Reading

Top Ten Tuesday: Favorite Books I Read In 2019

I’m linking up here for Top Ten Tuesday.

Here are some of my favorite and/or the most meaningful books/authors. There are more than 10 books, but only 9 authors, sorry it doesn’t quite fit.

  1. All Things Wise and Wonderful by James Herriot. I listened to this audiobook at work. This the third in a series. I didn’t like the stories as much as the first two, some dark ones (depression and suicide, Soviets)
  2. The Corinthian and The Grandy Sophy by Georgette Heyer. I read lots of Heyers but I’ve marked this two as the top. Not sure if the first would stay as high if I read it again?
  3. The Warden, Barchester Towers, and Doctor Thorne by Anthony Trollope. I’m working my way through The Chronicles of Barchester which E.S. Grayson recommended on her blog. Witty, intriguing look into Victorian England. Still satirical but much less exaggerative than Dickens and not full of caricatures.
  4. Three Times Lucky, The Ghosts of Tupelo, The Odds of Getting Even, and The Law of Finders Keepers by Sheila Turnage. Darling, witty, charming, whimsical middle grade series.
  5. The Moonspinners and This Rough Magic by Mary Stewart
  6. Death in Cyprus and Death in Zanzibar by M.M. Kaye. These four books I read close together and the first three in particular all sort of fit together (and not just because they are all set on islands in the Mediterranean that start with a “c” although that was some of it).
  7. J.R.R. Tolkien: A Biography by Humphrey Carpenter. I’m not a biography person but this was a brilliant work about a brilliant man.
  8. I Will Teach You To Be Rich by Ramit Sethi. The title is probably intentionally obnoxiously click-bait-y to go with Sethi’s (hilarious in my opinion) sense of humor. I just loved the way he presented finances and financial advice. Sometimes you know, it just has to click with you. I bought his newest version and plan of rereading it and implementing as much as I can.
  9. My Family and Other Animals by Gerald Durrell. I randomly picked this off of Catherine’s blog Based on the Book. It was rather different from my normal read but another unique biography and quite hilarious. It was also fascinating/hilarious to juxtapose its more normal, light of day feeling with the dark, romantic suspense feeling of Corfu in This Rough Magic.

8 Comments

    • Livia Rose

      Yeah, I’m kinda stuck on the middle book, but I think I just moved into a different listening interest for the time too.

  • Catherine

    I really liked that Humphrey Carpenter book too, it was very readable 🙂 Glad you liked My Family and Other Animals! I keep meaning to try one of Laurence Durrel’s books to see whether the stuff Larry was writing was actually any good, haha. I want to try some James Herriot too, might look them out in work!

    • Livia Rose

      I’d forgotten Larry was a writer, I have to wonder what that is like since he seemed to think so differently from Gerald.

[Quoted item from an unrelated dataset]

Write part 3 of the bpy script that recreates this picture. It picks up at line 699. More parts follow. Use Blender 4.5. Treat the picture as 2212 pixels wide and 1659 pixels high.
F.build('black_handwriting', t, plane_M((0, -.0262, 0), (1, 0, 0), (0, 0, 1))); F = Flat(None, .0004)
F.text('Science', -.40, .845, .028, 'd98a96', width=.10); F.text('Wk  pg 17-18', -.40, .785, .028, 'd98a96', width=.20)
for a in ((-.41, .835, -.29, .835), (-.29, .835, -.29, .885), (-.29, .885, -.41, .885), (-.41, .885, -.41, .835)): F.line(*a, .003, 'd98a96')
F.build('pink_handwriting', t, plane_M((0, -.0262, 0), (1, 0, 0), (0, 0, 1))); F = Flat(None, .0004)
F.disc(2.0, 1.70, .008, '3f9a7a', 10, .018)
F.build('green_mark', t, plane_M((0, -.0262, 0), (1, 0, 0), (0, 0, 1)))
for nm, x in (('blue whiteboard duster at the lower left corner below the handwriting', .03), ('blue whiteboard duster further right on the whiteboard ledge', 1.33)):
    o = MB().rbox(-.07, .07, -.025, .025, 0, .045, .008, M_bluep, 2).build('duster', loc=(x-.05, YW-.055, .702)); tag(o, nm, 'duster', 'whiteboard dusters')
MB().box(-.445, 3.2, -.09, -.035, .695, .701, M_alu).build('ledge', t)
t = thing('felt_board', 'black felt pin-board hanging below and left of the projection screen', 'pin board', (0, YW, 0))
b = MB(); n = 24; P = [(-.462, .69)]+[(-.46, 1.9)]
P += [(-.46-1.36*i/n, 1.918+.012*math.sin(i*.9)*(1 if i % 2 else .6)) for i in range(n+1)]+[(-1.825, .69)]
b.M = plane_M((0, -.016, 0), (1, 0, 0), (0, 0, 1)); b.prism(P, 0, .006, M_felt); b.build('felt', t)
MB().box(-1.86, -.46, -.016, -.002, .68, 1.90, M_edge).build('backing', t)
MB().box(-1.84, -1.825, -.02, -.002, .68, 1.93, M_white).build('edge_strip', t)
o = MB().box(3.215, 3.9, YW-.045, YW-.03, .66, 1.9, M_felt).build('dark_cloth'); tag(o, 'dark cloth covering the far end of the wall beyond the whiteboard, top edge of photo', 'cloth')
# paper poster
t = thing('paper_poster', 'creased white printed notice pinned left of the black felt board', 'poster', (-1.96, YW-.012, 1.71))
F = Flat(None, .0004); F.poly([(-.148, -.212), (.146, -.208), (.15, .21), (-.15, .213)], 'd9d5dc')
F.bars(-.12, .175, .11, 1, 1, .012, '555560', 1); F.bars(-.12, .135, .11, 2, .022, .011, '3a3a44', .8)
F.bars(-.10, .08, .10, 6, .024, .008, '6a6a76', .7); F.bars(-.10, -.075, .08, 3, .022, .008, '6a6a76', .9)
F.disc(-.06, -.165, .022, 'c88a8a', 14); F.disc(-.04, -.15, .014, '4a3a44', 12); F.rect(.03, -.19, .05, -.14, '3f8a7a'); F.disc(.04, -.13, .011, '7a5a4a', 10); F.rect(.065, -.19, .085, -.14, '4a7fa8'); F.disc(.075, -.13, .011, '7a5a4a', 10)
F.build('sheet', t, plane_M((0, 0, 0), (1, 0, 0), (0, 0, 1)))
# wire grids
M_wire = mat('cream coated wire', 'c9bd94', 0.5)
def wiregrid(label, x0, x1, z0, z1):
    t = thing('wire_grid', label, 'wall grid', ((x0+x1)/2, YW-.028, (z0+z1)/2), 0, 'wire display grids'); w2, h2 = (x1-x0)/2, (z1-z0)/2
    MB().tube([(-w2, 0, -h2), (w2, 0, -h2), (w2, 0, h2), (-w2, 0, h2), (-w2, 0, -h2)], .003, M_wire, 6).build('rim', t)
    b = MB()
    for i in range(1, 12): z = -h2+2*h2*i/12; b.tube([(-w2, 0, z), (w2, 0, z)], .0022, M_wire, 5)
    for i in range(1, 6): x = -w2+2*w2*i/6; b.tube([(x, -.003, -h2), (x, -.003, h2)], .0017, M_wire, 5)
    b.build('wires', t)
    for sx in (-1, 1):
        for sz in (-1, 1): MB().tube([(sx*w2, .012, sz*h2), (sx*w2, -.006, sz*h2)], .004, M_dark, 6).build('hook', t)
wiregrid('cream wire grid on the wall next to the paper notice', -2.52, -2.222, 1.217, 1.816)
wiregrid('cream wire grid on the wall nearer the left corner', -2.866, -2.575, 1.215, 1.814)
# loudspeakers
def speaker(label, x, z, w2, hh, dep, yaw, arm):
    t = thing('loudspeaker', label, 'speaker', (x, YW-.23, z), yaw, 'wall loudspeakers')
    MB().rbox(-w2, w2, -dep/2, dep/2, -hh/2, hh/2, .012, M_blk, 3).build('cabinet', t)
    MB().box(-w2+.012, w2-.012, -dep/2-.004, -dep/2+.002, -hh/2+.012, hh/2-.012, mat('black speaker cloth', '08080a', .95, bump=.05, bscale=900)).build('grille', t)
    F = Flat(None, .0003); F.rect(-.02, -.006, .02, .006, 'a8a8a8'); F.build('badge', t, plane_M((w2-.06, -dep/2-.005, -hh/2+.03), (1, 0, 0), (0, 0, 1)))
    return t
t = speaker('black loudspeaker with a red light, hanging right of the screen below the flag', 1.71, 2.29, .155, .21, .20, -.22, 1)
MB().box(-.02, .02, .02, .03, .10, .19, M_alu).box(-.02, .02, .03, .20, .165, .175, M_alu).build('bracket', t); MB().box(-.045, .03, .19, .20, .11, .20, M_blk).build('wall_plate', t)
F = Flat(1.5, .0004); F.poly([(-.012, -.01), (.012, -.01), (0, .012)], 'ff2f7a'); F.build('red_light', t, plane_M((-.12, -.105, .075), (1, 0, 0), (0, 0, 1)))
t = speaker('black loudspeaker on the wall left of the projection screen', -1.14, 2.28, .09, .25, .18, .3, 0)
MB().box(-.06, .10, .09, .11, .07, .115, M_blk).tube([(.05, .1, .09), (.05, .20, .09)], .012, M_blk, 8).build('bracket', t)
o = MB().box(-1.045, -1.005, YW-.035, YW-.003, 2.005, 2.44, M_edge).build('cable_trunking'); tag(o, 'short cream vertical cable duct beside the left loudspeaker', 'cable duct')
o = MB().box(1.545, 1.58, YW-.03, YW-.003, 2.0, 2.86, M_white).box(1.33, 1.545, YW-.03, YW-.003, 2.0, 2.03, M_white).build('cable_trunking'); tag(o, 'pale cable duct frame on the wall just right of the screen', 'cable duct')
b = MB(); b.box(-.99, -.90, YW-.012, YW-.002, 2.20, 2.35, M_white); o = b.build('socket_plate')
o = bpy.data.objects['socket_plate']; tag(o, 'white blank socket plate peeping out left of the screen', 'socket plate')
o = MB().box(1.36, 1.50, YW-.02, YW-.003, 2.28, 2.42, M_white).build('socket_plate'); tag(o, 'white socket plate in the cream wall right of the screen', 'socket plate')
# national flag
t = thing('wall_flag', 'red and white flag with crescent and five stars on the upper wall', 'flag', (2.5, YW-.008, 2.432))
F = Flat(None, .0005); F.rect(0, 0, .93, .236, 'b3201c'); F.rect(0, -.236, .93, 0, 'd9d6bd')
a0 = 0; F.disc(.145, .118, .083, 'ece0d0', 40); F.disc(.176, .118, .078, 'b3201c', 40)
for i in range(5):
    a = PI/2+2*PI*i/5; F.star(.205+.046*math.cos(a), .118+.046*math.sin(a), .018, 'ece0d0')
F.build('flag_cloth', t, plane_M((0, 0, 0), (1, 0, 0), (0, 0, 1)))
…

      I LOVE the Herriot audiobooks. Christopher Timothy does them and he does all the accents so well (to my mind anyway), and I just loved hearing the Yorkshire accent, it’s especially fun to hear a stubborn, superstitious old farmer arguing in that accent about a quack remedy that is the bane of the young educated veterinary. The stories are just so interesting historically, so homey, and yet so humorous. Of course its a bit gross, I mean he’s quite frank about farm and veterinary stuff so that can bother some people. And it can be a tear-jerker, some of the animal stories hurt.